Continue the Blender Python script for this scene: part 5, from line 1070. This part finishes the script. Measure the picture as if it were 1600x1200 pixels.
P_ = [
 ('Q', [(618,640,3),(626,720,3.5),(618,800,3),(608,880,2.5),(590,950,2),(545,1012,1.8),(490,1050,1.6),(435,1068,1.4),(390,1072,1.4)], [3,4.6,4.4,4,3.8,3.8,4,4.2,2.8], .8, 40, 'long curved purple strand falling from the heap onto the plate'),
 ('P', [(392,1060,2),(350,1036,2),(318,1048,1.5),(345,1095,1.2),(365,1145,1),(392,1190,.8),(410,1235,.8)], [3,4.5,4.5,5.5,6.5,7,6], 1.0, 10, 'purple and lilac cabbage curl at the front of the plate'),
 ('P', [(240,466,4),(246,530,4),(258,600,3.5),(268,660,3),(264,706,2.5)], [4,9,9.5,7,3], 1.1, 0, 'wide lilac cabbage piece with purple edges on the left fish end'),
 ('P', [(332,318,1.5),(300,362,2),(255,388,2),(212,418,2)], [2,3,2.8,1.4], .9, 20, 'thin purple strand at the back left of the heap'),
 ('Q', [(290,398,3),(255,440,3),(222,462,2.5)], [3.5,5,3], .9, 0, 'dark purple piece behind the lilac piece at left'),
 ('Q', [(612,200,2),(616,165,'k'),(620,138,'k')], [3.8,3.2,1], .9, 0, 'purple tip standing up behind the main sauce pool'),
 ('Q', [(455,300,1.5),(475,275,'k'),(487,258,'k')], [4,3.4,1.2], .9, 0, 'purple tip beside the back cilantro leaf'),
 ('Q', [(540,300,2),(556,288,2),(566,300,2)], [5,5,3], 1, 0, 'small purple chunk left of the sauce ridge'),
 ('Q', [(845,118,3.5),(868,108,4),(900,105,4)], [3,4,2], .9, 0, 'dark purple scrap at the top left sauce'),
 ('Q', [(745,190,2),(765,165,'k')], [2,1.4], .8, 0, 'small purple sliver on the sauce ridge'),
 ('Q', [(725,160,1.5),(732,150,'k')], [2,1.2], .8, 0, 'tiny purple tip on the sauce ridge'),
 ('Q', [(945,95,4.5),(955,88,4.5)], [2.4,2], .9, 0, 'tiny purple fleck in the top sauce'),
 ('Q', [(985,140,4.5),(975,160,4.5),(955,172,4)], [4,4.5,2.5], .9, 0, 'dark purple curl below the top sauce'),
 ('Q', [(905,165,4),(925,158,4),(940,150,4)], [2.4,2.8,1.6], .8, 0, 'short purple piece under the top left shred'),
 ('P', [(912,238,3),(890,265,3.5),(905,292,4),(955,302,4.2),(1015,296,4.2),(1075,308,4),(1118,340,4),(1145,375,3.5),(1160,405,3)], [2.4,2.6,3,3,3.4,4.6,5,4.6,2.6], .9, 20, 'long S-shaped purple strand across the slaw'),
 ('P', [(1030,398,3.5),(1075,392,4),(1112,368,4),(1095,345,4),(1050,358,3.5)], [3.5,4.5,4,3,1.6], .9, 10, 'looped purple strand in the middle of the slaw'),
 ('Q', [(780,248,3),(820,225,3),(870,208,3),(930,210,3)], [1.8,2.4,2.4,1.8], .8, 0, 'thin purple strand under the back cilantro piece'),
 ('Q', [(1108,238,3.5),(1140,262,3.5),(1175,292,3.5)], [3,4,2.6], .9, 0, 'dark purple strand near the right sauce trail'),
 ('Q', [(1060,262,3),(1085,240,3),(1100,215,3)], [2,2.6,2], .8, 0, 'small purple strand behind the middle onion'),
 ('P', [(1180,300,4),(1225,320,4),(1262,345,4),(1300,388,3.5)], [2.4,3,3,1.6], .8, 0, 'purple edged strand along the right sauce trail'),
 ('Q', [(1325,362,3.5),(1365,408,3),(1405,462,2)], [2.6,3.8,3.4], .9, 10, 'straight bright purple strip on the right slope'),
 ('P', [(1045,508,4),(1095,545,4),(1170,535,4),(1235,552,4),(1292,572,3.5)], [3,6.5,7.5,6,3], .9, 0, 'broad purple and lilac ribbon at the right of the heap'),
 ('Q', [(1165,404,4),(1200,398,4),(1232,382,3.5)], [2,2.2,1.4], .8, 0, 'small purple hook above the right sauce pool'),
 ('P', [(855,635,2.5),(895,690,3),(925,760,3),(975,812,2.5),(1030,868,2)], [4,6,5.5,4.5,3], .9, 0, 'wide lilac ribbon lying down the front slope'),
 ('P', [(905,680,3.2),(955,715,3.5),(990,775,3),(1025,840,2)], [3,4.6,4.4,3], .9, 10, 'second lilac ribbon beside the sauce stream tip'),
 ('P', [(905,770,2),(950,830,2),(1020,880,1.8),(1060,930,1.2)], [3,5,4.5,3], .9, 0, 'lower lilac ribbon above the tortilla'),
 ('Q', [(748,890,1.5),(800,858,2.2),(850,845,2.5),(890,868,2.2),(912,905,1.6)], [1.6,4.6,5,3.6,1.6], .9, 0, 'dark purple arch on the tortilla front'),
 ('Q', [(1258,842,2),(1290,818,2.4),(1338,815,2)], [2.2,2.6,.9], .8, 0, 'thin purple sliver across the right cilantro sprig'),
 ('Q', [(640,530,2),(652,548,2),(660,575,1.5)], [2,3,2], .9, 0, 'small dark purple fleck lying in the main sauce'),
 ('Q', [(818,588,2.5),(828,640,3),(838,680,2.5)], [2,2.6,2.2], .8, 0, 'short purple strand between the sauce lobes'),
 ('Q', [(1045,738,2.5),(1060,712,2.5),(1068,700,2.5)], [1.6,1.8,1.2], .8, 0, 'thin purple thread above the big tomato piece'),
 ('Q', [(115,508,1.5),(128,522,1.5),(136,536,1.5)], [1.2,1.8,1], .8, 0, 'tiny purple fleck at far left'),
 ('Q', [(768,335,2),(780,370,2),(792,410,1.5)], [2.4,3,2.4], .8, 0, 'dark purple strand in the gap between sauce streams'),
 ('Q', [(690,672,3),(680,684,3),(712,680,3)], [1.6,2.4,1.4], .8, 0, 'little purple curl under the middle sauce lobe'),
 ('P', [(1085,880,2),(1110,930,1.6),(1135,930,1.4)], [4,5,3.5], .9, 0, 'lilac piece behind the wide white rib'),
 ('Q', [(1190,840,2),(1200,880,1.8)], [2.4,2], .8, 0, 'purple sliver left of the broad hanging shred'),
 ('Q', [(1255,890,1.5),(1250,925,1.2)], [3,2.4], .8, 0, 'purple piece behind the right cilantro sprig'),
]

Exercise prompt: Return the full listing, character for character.

Response to this exercise:
Continue the Blender Python script for this scene: part 5, from line 1070. This part finishes the script. Measure the picture as if it were 1600x1200 pixels.
P_ = [
 ('Q', [(618,640,3),(626,720,3.5),(618,800,3),(608,880,2.5),(590,950,2),(545,1012,1.8),(490,1050,1.6),(435,1068,1.4),(390,1072,1.4)], [3,4.6,4.4,4,3.8,3.8,4,4.2,2.8], .8, 40, 'long curved purple strand falling from the heap onto the plate'),
 ('P', [(392,1060,2),(350,1036,2),(318,1048,1.5),(345,1095,1.2),(365,1145,1),(392,1190,.8),(410,1235,.8)], [3,4.5,4.5,5.5,6.5,7,6], 1.0, 10, 'purple and lilac cabbage curl at the front of the plate'),
 ('P', [(240,466,4),(246,530,4),(258,600,3.5),(268,660,3),(264,706,2.5)], [4,9,9.5,7,3], 1.1, 0, 'wide lilac cabbage piece with purple edges on the left fish end'),
 ('P', [(332,318,1.5),(300,362,2),(255,388,2),(212,418,2)], [2,3,2.8,1.4], .9, 20, 'thin purple strand at the back left of the heap'),
 ('Q', [(290,398,3),(255,440,3),(222,462,2.5)], [3.5,5,3], .9, 0, 'dark purple piece behind the lilac piece at left'),
 ('Q', [(612,200,2),(616,165,'k'),(620,138,'k')], [3.8,3.2,1], .9, 0, 'purple tip standing up behind the main sauce pool'),
 ('Q', [(455,300,1.5),(475,275,'k'),(487,258,'k')], [4,3.4,1.2], .9, 0, 'purple tip beside the back cilantro leaf'),
 ('Q', [(540,300,2),(556,288,2),(566,300,2)], [5,5,3], 1, 0, 'small purple chunk left of the sauce ridge'),
 ('Q', [(845,118,3.5),(868,108,4),(900,105,4)], [3,4,2], .9, 0, 'dark purple scrap at the top left sauce'),
 ('Q', [(745,190,2),(765,165,'k')], [2,1.4], .8, 0, 'small purple sliver on the sauce ridge'),
 ('Q', [(725,160,1.5),(732,150,'k')], [2,1.2], .8, 0, 'tiny purple tip on the sauce ridge'),
 ('Q', [(945,95,4.5),(955,88,4.5)], [2.4,2], .9, 0, 'tiny purple fleck in the top sauce'),
 ('Q', [(985,140,4.5),(975,160,4.5),(955,172,4)], [4,4.5,2.5], .9, 0, 'dark purple curl below the top sauce'),
 ('Q', [(905,165,4),(925,158,4),(940,150,4)], [2.4,2.8,1.6], .8, 0, 'short purple piece under the top left shred'),
 ('P', [(912,238,3),(890,265,3.5),(905,292,4),(955,302,4.2),(1015,296,4.2),(1075,308,4),(1118,340,4),(1145,375,3.5),(1160,405,3)], [2.4,2.6,3,3,3.4,4.6,5,4.6,2.6], .9, 20, 'long S-shaped purple strand across the slaw'),
 ('P', [(1030,398,3.5),(1075,392,4),(1112,368,4),(1095,345,4),(1050,358,3.5)], [3.5,4.5,4,3,1.6], .9, 10, 'looped purple strand in the middle of the slaw'),
 ('Q', [(780,248,3),(820,225,3),(870,208,3),(930,210,3)], [1.8,2.4,2.4,1.8], .8, 0, 'thin purple strand under the back cilantro piece'),
 ('Q', [(1108,238,3.5),(1140,262,3.5),(1175,292,3.5)], [3,4,2.6], .9, 0, 'dark purple strand near the right sauce trail'),
 ('Q', [(1060,262,3),(1085,240,3),(1100,215,3)], [2,2.6,2], .8, 0, 'small purple strand behind the middle onion'),
 ('P', [(1180,300,4),(1225,320,4),(1262,345,4),(1300,388,3.5)], [2.4,3,3,1.6], .8, 0, 'purple edged strand along the right sauce trail'),
 ('Q', [(1325,362,3.5),(1365,408,3),(1405,462,2)], [2.6,3.8,3.4], .9, 10, 'straight bright purple strip on the right slope'),
 ('P', [(1045,508,4),(1095,545,4),(1170,535,4),(1235,552,4),(1292,572,3.5)], [3,6.5,7.5,6,3], .9, 0, 'broad purple and lilac ribbon at the right of the heap'),
 ('Q', [(1165,404,4),(1200,398,4),(1232,382,3.5)], [2,2.2,1.4], .8, 0, 'small purple hook above the right sauce pool'),
 ('P', [(855,635,2.5),(895,690,3),(925,760,3),(975,812,2.5),(1030,868,2)], [4,6,5.5,4.5,3], .9, 0, 'wide lilac ribbon lying down the front slope'),
 ('P', [(905,680,3.2),(955,715,3.5),(990,775,3),(1025,840,2)], [3,4.6,4.4,3], .9, 10, 'second lilac ribbon beside the sauce stream tip'),
 ('P', [(905,770,2),(950,830,2),(1020,880,1.8),(1060,930,1.2)], [3,5,4.5,3], .9, 0, 'lower lilac ribbon above the tortilla'),
 ('Q', [(748,890,1.5),(800,858,2.2),(850,845,2.5),(890,868,2.2),(912,905,1.6)], [1.6,4.6,5,3.6,1.6], .9, 0, 'dark purple arch on the tortilla front'),
 ('Q', [(1258,842,2),(1290,818,2.4),(1338,815,2)], [2.2,2.6,.9], .8, 0, 'thin purple sliver across the right cilantro sprig'),
 ('Q', [(640,530,2),(652,548,2),(660,575,1.5)], [2,3,2], .9, 0, 'small dark purple fleck lying in the main sauce'),
 ('Q', [(818,588,2.5),(828,640,3),(838,680,2.5)], [2,2.6,2.2], .8, 0, 'short purple strand between the sauce lobes'),
 ('Q', [(1045,738,2.5),(1060,712,2.5),(1068,700,2.5)], [1.6,1.8,1.2], .8, 0, 'thin purple thread above the big tomato piece'),
 ('Q', [(115,508,1.5),(128,522,1.5),(136,536,1.5)], [1.2,1.8,1], .8, 0, 'tiny purple fleck at far left'),
 ('Q', [(768,335,2),(780,370,2),(792,410,1.5)], [2.4,3,2.4], .8, 0, 'dark purple strand in the gap between sauce streams'),
 ('Q', [(690,672,3),(680,684,3),(712,680,3)], [1.6,2.4,1.4], .8, 0, 'little purple curl under the middle sauce lobe'),
 ('P', [(1085,880,2),(1110,930,1.6),(1135,930,1.4)], [4,5,3.5], .9, 0, 'lilac piece behind the wide white rib'),
 ('Q', [(1190,840,2),(1200,880,1.8)], [2.4,2], .8, 0, 'purple sliver left of the broad hanging shred'),
 ('Q', [(1255,890,1.5),(1250,925,1.2)], [3,2.4], .8, 0, 'purple piece behind the right cilantro sprig'),
]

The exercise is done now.